Palestinian Prime Minister Mahmud Abbas on Monday defended himself against accusations by critics at home that he was too conciliatory
toward Israel.

In his first news conference since taking office, Abbas said he would keep trying to engage militant groups in dialogue, and would not resort to force to bring them to halt their attacks on Israelis.

Abbas said he opposed all violence, including a Palestinian shooting attack Sunday in which four Israeli soldiers were killed.

In his speech, Abbas denounced violence against Israelis and called for an end to the "armed intefadeh." His critics claimed he gave too much without getting anything in return from Israel.

Palestinians had expected that Israel would quickly ease a travel ban and other restrictions following the summit, but Israel has not done so, in part because of renewed attacks by militants.
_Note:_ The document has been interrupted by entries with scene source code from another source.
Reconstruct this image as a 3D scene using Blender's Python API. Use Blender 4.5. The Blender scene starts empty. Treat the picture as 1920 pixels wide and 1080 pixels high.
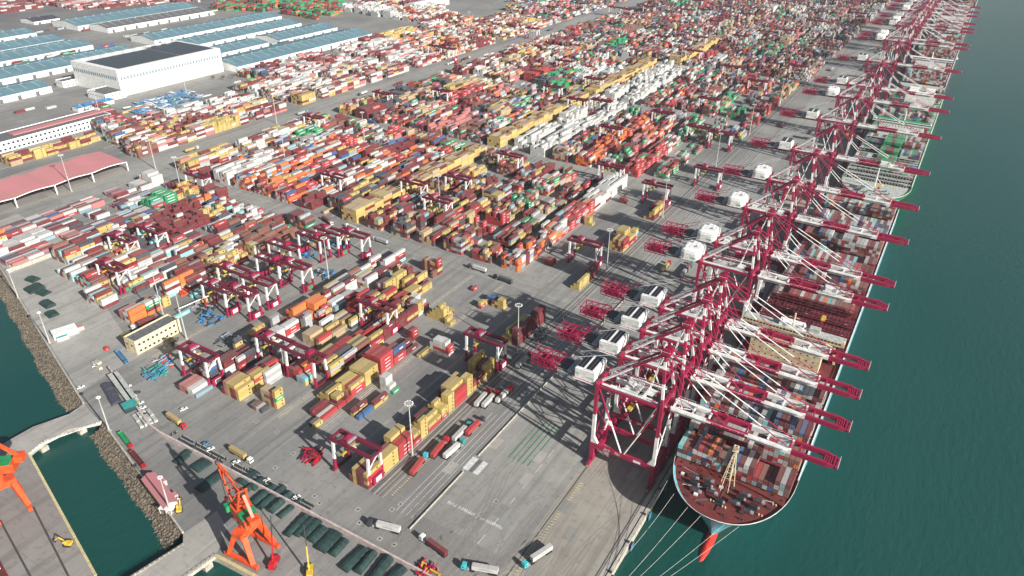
import bpy, math, random
import numpy as np
from mathutils import Vector, Matrix
random.seed(11)
CAM_F=1377.717
CAM_R=[0.854784, 0.51885, 0.011749]
CAM_U=[-0.267612, 0.421257, 0.86656]
CAM_D=[-0.444666, 0.743866, -0.498935]

SC = bpy.context.scene
COL = SC.collection
def srgb(r, g, b):
    def f(c):
        c /= 255.0
        return c/12.92 if c <= 0.04045 else ((c+0.055)/1.055)**2.4
    return (f(r), f(g), f(b), 1.0)
MATS = {}
def mat(name, col, rough=0.6, metal=0.0, var=0.12, scale=0.5, bump=0.0, stain=None):
    m = bpy.data.materials.new(name); m.use_nodes = True
    nt = m.node_tree; b = nt.nodes['Principled BSDF']
    b.inputs['Roughness'].default_value = rough; b.inputs['Metallic'].default_value = metal
    tc = nt.nodes.new('ShaderNodeTexCoord')
    n = nt.nodes.new('ShaderNodeTexNoise'); n.inputs['Scale'].default_value = scale; n.inputs['Detail'].default_value = 5
    nt.links.new(tc.outputs['Object'], n.inputs['Vector'])
    mx = nt.nodes.new('ShaderNodeMix'); mx.data_type = 'RGBA'
    c2 = stain if stain else tuple(c*(1-3*var) for c in col[:3])+(1,)
    mx.inputs[6].default_value = tuple(min(1, c*(1+var)) for c in col[:3])+(1,); mx.inputs[7].default_value = c2
    r = nt.nodes.new('ShaderNodeMapRange'); r.inputs[1].default_value = 0.35; r.inputs[2].default_value = 0.75
    nt.links.new(n.outputs[0], r.inputs[0]); nt.links.new(r.outputs[0], mx.inputs[0])
    nt.links.new(mx.outputs[2], b.inputs['Base Color'])
    if bump:
        bp = nt.nodes.new('ShaderNodeBump'); bp.inputs['Strength'].default_value = bump; bp.inputs['Distance'].default_value = 0.5
        nt.links.new(n.outputs[0], bp.inputs['Height']); nt.links.new(bp.outputs[0], b.inputs['Normal'])
    MATS[name] = m
    return m
mat('gantry_red', (0.15, 0.011, 0.03, 1), 0.5, stain=(0.11, 0.015, 0.03, 1), scale=0.3)
mat('crane_red', (0.32, 0.012, 0.055, 1), 0.45, stain=(0.22, 0.012, 0.045, 1), scale=0.15)
mat('crane_white', (0.74, 0.74, 0.72, 1), 0.5, stain=(0.5, 0.48, 0.46, 1), scale=0.2)
mat('grey_metal', (0.3, 0.31, 0.33, 1), 0.5)
mat('dark_metal', (0.05, 0.05, 0.06, 1), 0.5)
mat('black', (0.015, 0.015, 0.018, 1), 0.6)
mat('solar', (0.02, 0.015, 0.02, 1), 0.25, scale=3)
mat('white', (0.78, 0.78, 0.76, 1), 0.5, stain=(0.6, 0.59, 0.56, 1))
mat('cream', (0.72, 0.6, 0.38, 1), 0.6)
mat('shipcream', (0.66, 0.55, 0.36, 1), 0.5)
mat('glass', (0.03, 0.045, 0.055, 1), 0.15)
mat('bandglass', (0.2, 0.27, 0.29, 1), 0.3)
mat('green', (0.02, 0.28, 0.1, 1), 0.5)
mat('hullgreen', (0.02, 0.3, 0.11, 1), 0.45)
mat('hullblue', (0.1, 0.37, 0.45, 1), 0.45)
mat('hullgrey', (0.16, 0.18, 0.2, 1), 0.5)
mat('hullred', (0.55, 0.03, 0.015, 1), 0.5)
mat('deckred', (0.15, 0.024, 0.022, 1), 0.7, stain=(0.085, 0.02, 0.018, 1), scale=0.3)
mat('deckgrey', (0.42, 0.43, 0.4, 1), 0.7)
mat('deckdark', (0.045, 0.035, 0.04, 1), 0.8)
mat('lattice', (0.17, 0.022, 0.035, 1), 0.6)
mat('orange', (0.7, 0.09, 0.02, 1), 0.45, stain=(0.45, 0.06, 0.02, 1), scale=0.4)
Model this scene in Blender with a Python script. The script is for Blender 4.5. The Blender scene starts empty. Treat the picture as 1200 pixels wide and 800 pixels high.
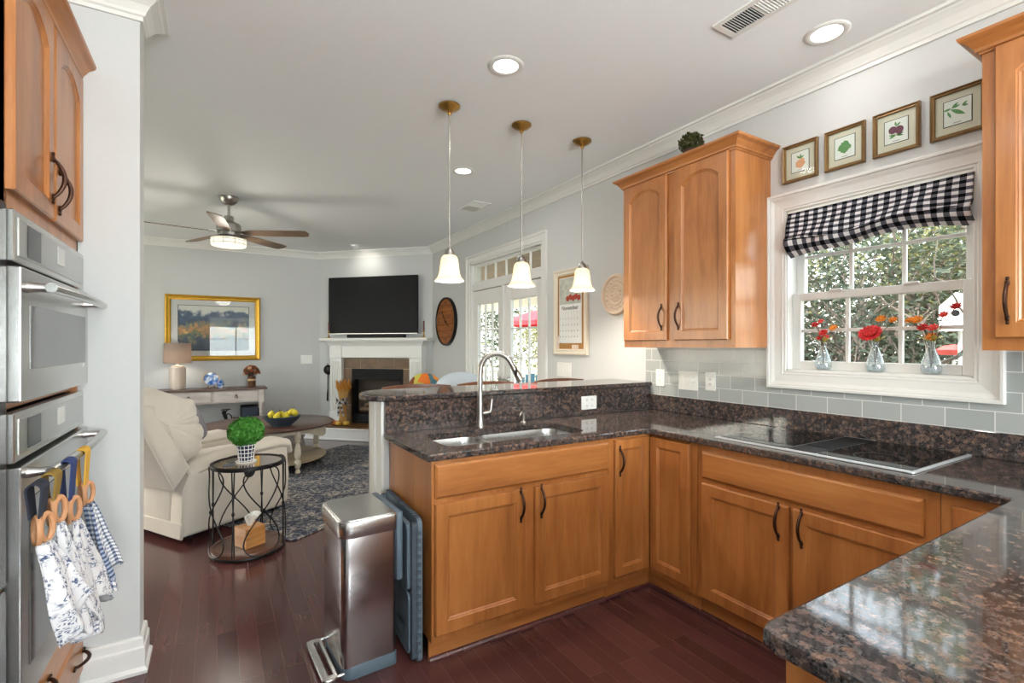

Abbas said Monday that his summit speech was coordinated with veteran Palestinian leader Yasser Arafat.

"The position that was announced in Aqaba is the commitment and is the position of the Palestinian leadership. It was fully coordinated with President Yasser Arafat," Abbas said.

Arafat had belittled the outcome of the summit last week, saying it meant little that Israel promised to move a few mobile homes from West Bank hilltops.

Relations between Abbas and Arafat have been tense from the start, with Arafat trying to cling to his authority. The creation of the position of prime minister had been imposed on Arafat by the United States.

Abbas said some factions have been trying to stir up problems since he took office April 30, but did not name them.